Friday, June 5, 2026

Delayed Grief

 


Shelley's Dad 

He is preaching her funeral in this photo.


I am amazed at how sudden events make my sorrow return.  Shelley left Earth a year and eight months ago. Most days, I truck along and am at ease. Then, WHAMO! A memory pops up on my phone, or I meet a stranger and mention Shelley. Boom! Tears suddenly appear out of nowhere. At other times, I can talk about her and not feel sad.

Why is that?

We had already prearranged a funeral home, burial plot, and chosen a casket. Shelley went with us to make the selections. She chose ceramic humming birds to go at the corners of the casket. She loved those little creatures, and her hubby called Shelley, “my little humming bird.”

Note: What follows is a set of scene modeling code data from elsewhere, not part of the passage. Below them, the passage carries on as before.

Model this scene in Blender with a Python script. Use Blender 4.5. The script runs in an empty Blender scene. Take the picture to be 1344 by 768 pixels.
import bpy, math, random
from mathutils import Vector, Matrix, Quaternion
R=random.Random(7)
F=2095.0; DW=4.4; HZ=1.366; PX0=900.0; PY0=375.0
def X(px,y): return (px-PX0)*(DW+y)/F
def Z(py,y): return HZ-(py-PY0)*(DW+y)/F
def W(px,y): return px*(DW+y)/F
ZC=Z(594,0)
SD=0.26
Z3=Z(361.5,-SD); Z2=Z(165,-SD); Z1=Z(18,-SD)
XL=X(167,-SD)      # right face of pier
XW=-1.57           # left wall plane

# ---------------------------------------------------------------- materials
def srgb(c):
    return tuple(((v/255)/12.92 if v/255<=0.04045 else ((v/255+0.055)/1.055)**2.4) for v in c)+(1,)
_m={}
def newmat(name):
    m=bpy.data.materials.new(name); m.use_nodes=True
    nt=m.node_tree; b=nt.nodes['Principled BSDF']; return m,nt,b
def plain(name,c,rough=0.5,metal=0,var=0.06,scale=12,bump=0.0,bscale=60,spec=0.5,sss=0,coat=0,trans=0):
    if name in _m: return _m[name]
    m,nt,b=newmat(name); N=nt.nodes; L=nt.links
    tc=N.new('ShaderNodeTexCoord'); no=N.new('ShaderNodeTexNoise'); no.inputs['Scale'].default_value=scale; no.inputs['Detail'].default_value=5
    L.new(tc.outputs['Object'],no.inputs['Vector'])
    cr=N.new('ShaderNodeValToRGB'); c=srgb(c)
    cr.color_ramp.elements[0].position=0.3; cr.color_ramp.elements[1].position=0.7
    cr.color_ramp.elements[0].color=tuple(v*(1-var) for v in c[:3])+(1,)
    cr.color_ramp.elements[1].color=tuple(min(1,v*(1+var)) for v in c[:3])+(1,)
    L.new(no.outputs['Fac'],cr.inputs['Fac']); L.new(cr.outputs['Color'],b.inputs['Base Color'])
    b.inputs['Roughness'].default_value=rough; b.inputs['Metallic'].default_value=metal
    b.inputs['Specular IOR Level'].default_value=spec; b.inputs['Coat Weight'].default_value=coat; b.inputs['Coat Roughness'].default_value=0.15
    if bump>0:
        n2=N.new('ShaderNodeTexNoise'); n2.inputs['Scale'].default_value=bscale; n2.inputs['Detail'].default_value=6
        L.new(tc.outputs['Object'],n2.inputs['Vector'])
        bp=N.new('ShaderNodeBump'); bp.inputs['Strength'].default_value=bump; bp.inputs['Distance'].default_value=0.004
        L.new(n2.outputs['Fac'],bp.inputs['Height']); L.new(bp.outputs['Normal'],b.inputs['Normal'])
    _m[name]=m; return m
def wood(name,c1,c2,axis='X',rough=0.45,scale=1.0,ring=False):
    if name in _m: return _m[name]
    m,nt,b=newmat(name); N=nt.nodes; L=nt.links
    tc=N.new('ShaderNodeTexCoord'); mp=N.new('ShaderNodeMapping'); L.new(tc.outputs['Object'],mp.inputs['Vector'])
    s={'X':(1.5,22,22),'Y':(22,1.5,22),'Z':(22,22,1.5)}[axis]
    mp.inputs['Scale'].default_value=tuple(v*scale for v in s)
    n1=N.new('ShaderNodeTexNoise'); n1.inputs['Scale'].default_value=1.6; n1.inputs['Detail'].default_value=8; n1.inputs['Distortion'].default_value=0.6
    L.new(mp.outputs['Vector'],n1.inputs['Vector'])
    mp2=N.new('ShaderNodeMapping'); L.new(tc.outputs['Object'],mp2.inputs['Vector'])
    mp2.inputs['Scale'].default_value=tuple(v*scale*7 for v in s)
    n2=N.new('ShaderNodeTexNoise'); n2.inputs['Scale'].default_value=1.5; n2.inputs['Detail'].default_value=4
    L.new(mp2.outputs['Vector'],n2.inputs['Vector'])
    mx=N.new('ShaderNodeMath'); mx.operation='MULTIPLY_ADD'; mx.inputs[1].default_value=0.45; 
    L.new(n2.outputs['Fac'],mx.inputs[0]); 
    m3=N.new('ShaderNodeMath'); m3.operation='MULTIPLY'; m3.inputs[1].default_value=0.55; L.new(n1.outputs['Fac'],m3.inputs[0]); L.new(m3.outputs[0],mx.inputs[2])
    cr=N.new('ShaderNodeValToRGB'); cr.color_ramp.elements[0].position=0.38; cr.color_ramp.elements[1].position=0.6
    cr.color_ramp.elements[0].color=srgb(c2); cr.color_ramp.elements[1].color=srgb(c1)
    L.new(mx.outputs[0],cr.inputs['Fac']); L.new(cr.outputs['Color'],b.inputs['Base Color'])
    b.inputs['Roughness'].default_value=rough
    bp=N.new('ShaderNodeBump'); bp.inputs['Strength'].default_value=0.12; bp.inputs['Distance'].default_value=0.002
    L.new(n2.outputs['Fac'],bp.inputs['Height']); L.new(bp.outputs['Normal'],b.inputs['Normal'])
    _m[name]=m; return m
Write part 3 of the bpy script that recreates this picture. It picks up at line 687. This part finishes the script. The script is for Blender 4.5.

I wonder if I grieved properly or thoroughly at the time of Shelley’s actual death. I knew it was coming, and I felt relieved for her. God freed her from a useless mind and body.  Immediately after she left, I plunged into final arrangements. I wrote the obituary, planned the service, selected music, and arranged for pallbearers. I gathered pictures and artifacts.

The service was sweet for a daughter whom I love. I actually believe she would have loved the whole thing. If it were possible, she’d say, “Thanks, Mom.”

I didn’t cry much during the service. I needed to make certain the service went well, and I had people to greet. I filled the hours with work before the event. A lot of work, but planning programs is what I do, and this time, I did it for my Shelley.


Here I am with daughter Christy after the funeral. I chose to wear a bright color as I emphasized Shelley's free spirt in heaven.


I read about delayed grief. Perhaps that is some of my experience at this time in my life. I needed to be strong for others, and I was busy with matters at hand.

For people with delayed grief, a memory, an anniversary, or a word from someone can trigger sorrow.  I expect it will be the same twenty years from now.

Read about delayed grief here. https://themighty.com/topic/depression/delayed-grief-family-member-death/


Tips for Caregivers

1.      When the time comes, who will plan the service for your loved one? It is a good idea to have someone in mind. If possible, make arrangements in advance.

2.      Do you have a minister to officiate? I hope so. Funeral homes can provide a minister if you don’t have one.

3.      Gather stories you’d like the minister to tell.

4.      What music does your loved one enjoy? Plan to incorporate some of it.

5.      Be aware that you might experience delayed grief. When it comes, live with it. It will eventually go away only to return another day.